Additional Resources
Before I let you go, I’d like to leave you with a few resources. You can check out our insight titled “Efficiently Negotiating Consulting Agreements: 3 Key Areas to Focus On”. Through this insight, we reveal the secrets to successful consulting agreement negotiations that can make or break your deals.
Next, I’d like you to read our insight titled “6 Key Reasons an RFP for Consulting Is Absolutely Indispensable for Your Consulting Project”. In this piece, we uncover the pivotal role of an RFP in the success of your consulting project and explore as many as 6 key reasons why an RFP is an indispensable tool.
Last but not least, my final resource that I’d like to share with you all is titled “Nailing the Scope of a Project in Consulting: 7 Kickass Tips”. Through this insight, you’ll explore the essential strategies for effectively defining and managing project scope in consulting and how it can help you elevate your consultancy prowess and establish a framework for success!
Thank you for tuning in today. Don’t forget to hit the subscribe button for the latest episodes and updates. I’m always keen to hear your feedback, so reach out on LinkedIn or via email at hcl@consultingquest.com. If there are any topics you’d love to hear about in future episodes, let me know.
Until next time, stay safe and keep up the smart consulting sourcing game. Au revoir for now, and happy sourcing!
FAQs
- What is the main benefit of using a collaborative approach in consulting negotiations?
Using a collaborative approach ensures that both parties—your organisation and the consulting firm—are aligned and working towards the same goals. It builds trust, reduces conflicts, and often results in better, more innovative solutions. This approach can lead to significant cost savings and higher value outcomes without compromising the relationship with the consultants.
- How can inviting both established and new consulting firms to the RFP process help in negotiations?

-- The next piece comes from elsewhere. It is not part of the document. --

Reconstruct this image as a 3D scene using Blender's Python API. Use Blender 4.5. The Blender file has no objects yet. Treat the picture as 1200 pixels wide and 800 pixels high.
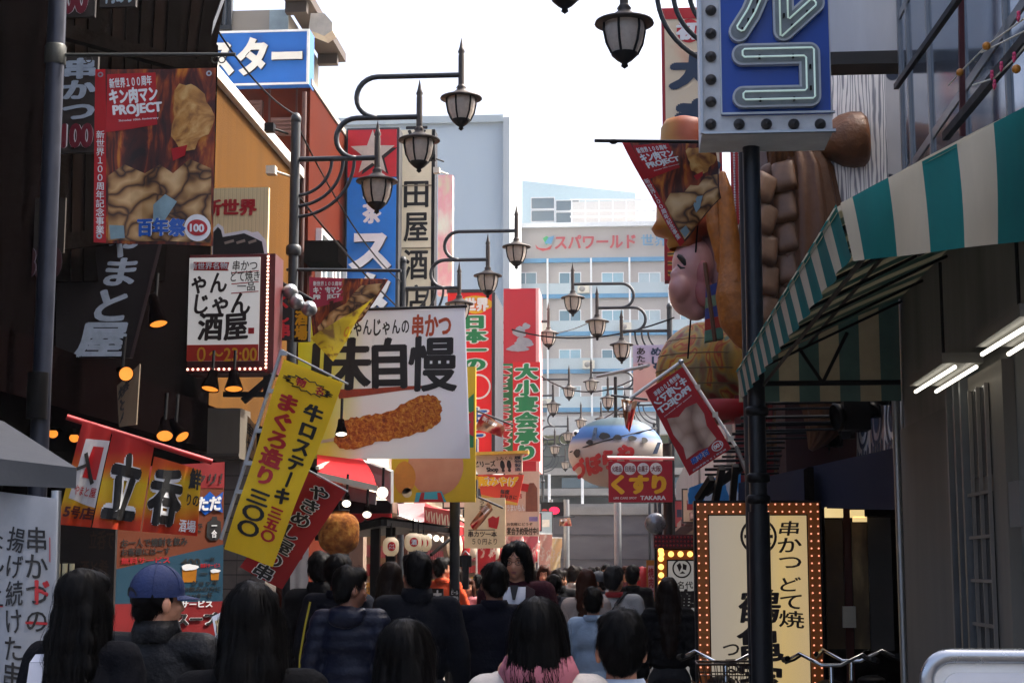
import bpy, bmesh, math, random
import numpy as np
from mathutils import Vector, Matrix, noise
R = math.radians
PI = math.pi
SC = bpy.context.scene
COL = SC.collection

# ------------------------------------------------------------------ camera
FPX = 1880.0                       # focal length in photograph pixels (1200 wide)
PITCH = math.atan(265 / FPX)
YAW = math.atan(145 / FPX * math.cos(PITCH))
CAM = Vector((0, 0, 1.65))
cam = bpy.data.cameras.new('camera')
cam.sensor_width = 36
cam.lens = 36 * FPX / 1200
cam.clip_start = 0.1
cam.clip_end = 2000
camo = bpy.data.objects.new('camera', cam)
COL.objects.link(camo)
camo.location = CAM
camo.rotation_euler = (PI / 2 + PITCH, 0, YAW)
SC.camera = camo

# ------------------------------------------------------------------ world, sun, exposure
SUN_EL, SUN_AZ = R(50), R(68)      # azimuth measured clockwise from +Y (down the street) towards +X
w = bpy.data.worlds.new('World')
SC.world = w
w.use_nodes = True
nt = w.node_tree
nt.nodes.clear()
sk = nt.nodes.new('ShaderNodeTexSky')
sk.sky_type = 'NISHITA'
sk.sun_disc = False
sk.sun_elevation = SUN_EL
sk.sun_rotation = SUN_AZ
sk.dust_density = 10.0
sk.air_density = 0.7
sk.ozone_density = 1.0
bg = nt.nodes.new('ShaderNodeBackground')
bg.inputs[1].default_value = 0.15
ow = nt.nodes.new('ShaderNodeOutputWorld')
nt.links.new(sk.outputs[0], bg.inputs[0])
nt.links.new(bg.outputs[0], ow.inputs[0])
sl = bpy.data.lights.new('sun', 'SUN')
sl.energy = 2.0
sl.angle = R(0.6)
sl.color = (1.0, 0.95, 0.87)
so = bpy.data.objects.new('sun', sl)
COL.objects.link(so)
sdir = Vector((math.sin(SUN_AZ) * math.cos(SUN_EL), math.cos(SUN_AZ) * math.cos(SUN_EL), math.sin(SUN_EL)))
so.rotation_euler = (-sdir).to_track_quat('-Z', 'Y').to_euler()
so.location = (30, 10, 40)
SC.view_settings.view_transform = 'Standard'
SC.view_settings.look = 'None'
SC.view_settings.gamma = 1
SC.view_settings.use_curve_mapping = False
SC.view_settings.exposure = 1.95
SC.render.engine = 'CYCLES'
SC.cycles.use_denoising = True
SC.cycles.max_bounces = 6
SC.cycles.diffuse_bounces = 3
SC.cycles.transparent_max_bounces = 8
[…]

Inviting a mix of established and new firms fosters a competitive environment. Established firms bring experience and reliability, while new firms can offer innovative solutions and competitive pricing. This diversity encourages all participants to sharpen their proposals and deliver their best value.
- Why is it important to define the scope clearly at the beginning of a project?
A clearly defined scope sets the foundation for the entire project. It ensures that everyone understands the project’s objectives, requirements, and desired outcomes. This clarity helps avoid misunderstandings, prevents scope creep, and facilitates smoother negotiations, ultimately leading to better project outcomes.
- What are performance-based fees, and how do they work?
Performance-based fees link the consultant’s payment to specific, measurable outcomes. For example, a consultant might earn more if they achieve or exceed certain performance targets. This structure aligns the consultant’s incentives with the project’s success, ensuring that both parties are motivated to achieve the best results.
- What should I do if there is a disagreement on scope or price during negotiations?
If there is a disagreement, revisit the defined scope and budget. Engage in open discussions to understand the concerns of all parties. Consider seeking further negotiations or, if necessary, re-engage different consulting firms. The goal is to reach a consensus that aligns with your organisation’s best interests.
- How does leveraging competition among consulting firms benefit my organisation?
Leveraging competition encourages consulting firms to offer their best proposals and pricing. It keeps them motivated to deliver high-quality solutions and competitive rates. This approach ensures that your organisation receives the best possible value for its investment.